This post was created in partnership with Empathy Lab
The campaign had a good run. One big idea launched everywhere, studied, repeated. Now? Not so much.
During an ADWEEK House Cannes Lions panel co-hosted with Empathy Lab, industry leaders explored what replaces it: a connected creative infrastructure where engineers, creative talent, data, and AI production work together.
The infrastructure shift
When AI production tools reach everyone, the real competitive question comes into focus. What keeps one brand from sounding exactly like the next?
The answer is not necessarily more tech.
“I think the creative teams are the ones that now matter more than anything,” said Roland Butler, head of product, content solutions at Zalando.
“What we are now building is a whole creative system around those teams, maintaining their agency and their creative freedom, and allowing them to respond faster and better,” he added. Designers and engineers now work alongside one another on prompts, quality controls, editorial guidelines, and cultural trend signals.
Ben Hall, VP at Empathy Lab, sees this moment as a clarifying one. “The fundamentals are more important than ever,” he noted. “The idea, the insight, the cultural relevance has become massively important. Teams are now surrounding themselves around this again.”
None of that completely went away. What shifted is the strategic foundation. “You’ve got to have systems thinking, you’ve got to have people who really understand how this idea can translate to composable systems across and outside of the Internet,” Hall continued.

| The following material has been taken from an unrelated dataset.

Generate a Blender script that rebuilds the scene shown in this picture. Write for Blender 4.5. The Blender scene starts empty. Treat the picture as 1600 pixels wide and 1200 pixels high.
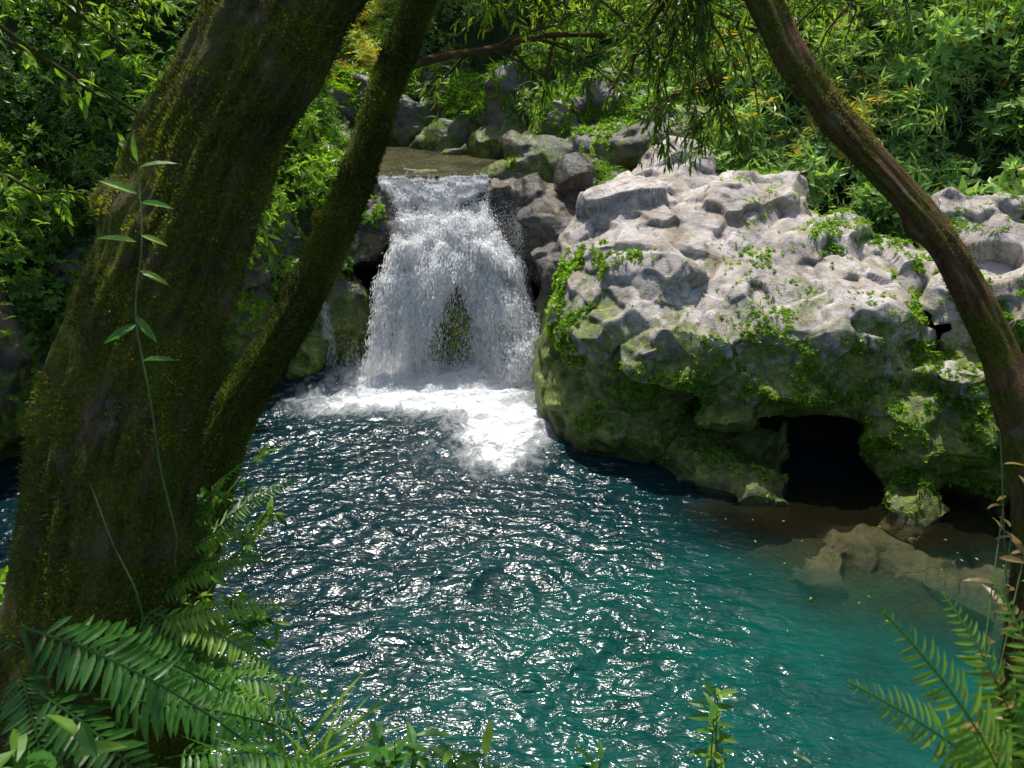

Keeping speed from turning generic
During the Met Gala this past spring, the Zalando team used tooling to link trend signals, product relevance, visuals, and an editorial review, then published a campaign within 24 hours.
“The speed to react, I think, is something that you should track, and then the speed to insight,” Butler said. “If you’re just counting the volume of AI output, you’re adding to the problem of a world of blandness.”
Hall added that speed “can actually be an antidote to blandness, because you can read signals from culture and speed that roll in. You can create content really quickly, but it actually has meaning.”
The upstream role
Hall’s framework for where people fit is clear: “You need the empathy upstream, and the machines power the creative downstream.”
Hall and Butler agreed that strategic thinking has to be baked into the infrastructure, not applied at the end. Brands need the people responsible for taste, emotion, and cultural judgment to be involved in designing the operating models. AI can help teams move at the speed of culture, but creatives bring the empathy and storytelling instinct that make a brand memorable.
“Keep your teams curious, and focus on systems rather than projects,” Butler concluded.